‘Ska Royale’ from the Copacetics

You haven’t heard of the Copacetics?  Well, this 8-piece from Rhode Island has dropped a new album entitled ‘Ska Royale.’  Let’s have a listen…


  1. “Ska Royale”- Let’s get things rollin’ with a fantastic instrumental. The saxophone never sounded smoother!  Grade: A-


  1. “Que Sera Sera”- Another great traditional number is found in this horn-driven ditty. .  The lead singer’s voice is a sharp contrast to the well-harmonized backing vocals, which works really well.  Grade: A-


  1. “Woman of My Dreams”- Even for a traditional ska tune, this one’s a bit on the slower side.
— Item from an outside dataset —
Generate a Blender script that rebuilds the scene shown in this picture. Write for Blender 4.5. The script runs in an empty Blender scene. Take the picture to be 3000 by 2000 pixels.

Instrumentally, there are a lot of great things going on, but overall, the song failed to hold my attention.  Grade: B


  1. “Six Outta Seven”- It is rare when even a long-time ska fan such as my self thinks that a song is worthy of a music video. I picture a dude pleading with his girlfriend to have just one night with the boys.  Intersect this with the band playing at a bar with the “boys” in the crowd.  Excellent song which highlights a bluesy guitar riff and a more prominent low roar of the organ.   Grade: A


  1. “Climb on Up”- This one carries over from the last song. I picture the same bar from the last song, at closing time.  The band slow things down while the bartender cleans up and the patrons head out.  A solid tune.  Grade: B+


  1. “No Fool”- “No Fool” will put a little hop in your step. The Copacetics dish out the most light-hearted song thus far.  A big thumbs up on the steel drum solo (definitely the first time I’ve heard this used in a ska song).    Grade: B+


  1. “The Vulture”- I’m really digging “The Vulture” with its many musical elements all rolled into one song. On the surface, it is another traditional instrumental, but I hear bits of surf with glimpses of spaghetti western and sci-fi.  Nice job guys!  Grade: A


  1. “I Ain’t Got No Cookies”- For some reason, I had a hard time taking this one seriously. Again, the instrumentation was top notch, but I just wasn’t a fan of the lyrics.  Grade: B


  1. “Rainy Night”- Cue the background storm sounds! In general, I really love this song, albeit a slower number, although it sounds like it was recorded in a tunnel.  The backing vocals here really add that extra oomph.    Grade: A-


  1. “Lovin’ Man”- Matt Di Chiari’s classic raspiness really shines here. Otherwise, more Copacetics goodness.  Grade: B+


  1. “Long Cold”- “Long Cold” is decent song, but with nothing here that stands out from the pack. Grade: B


  1. “Wreck a Pum Pum”- Being that we are so close to Christmas, I really enjoyed how much this song reminded me of “Little Drummer Boy.” Grade: A-


  1. “Anymore”- The closing track was just alright for me. Grade: B


If you are tired of spinning the same ska punk CDs on your worn out player and are ready to get your traditional fix on, then look no further.  After releasing a thoroughly enjoyable set of tunes in last year’s self-titled album, The Copacetics have done it again.  With a ‘B’ being the lowest grade that I gave out, overall this is a great album from start to finish. The groundwork of The Copacetic’s sound is rooted in traditional ska, but there are also elements of both jazz and blues as well, not to mention a prominent big band feel.  Lead vocalist Matt Chiari’s distinctive voice, sounds like no one else in the biz and pairs nicely with the otherwise smooth instrumentation.  Definitely horn-driven in nature, the guitar and the organ get their time to shine as well over the course of 13 tracks.  Generally more swanky than your typical traditional fare, ‘Ska Royale’ does not sound like you are listening to a recording but rather you are listening to the band live.  This band may be in a bar, on a rainy street or out West.     Great stuff!  If you’re ready to roll the dice on some new tunes, then give Ska Royale a try!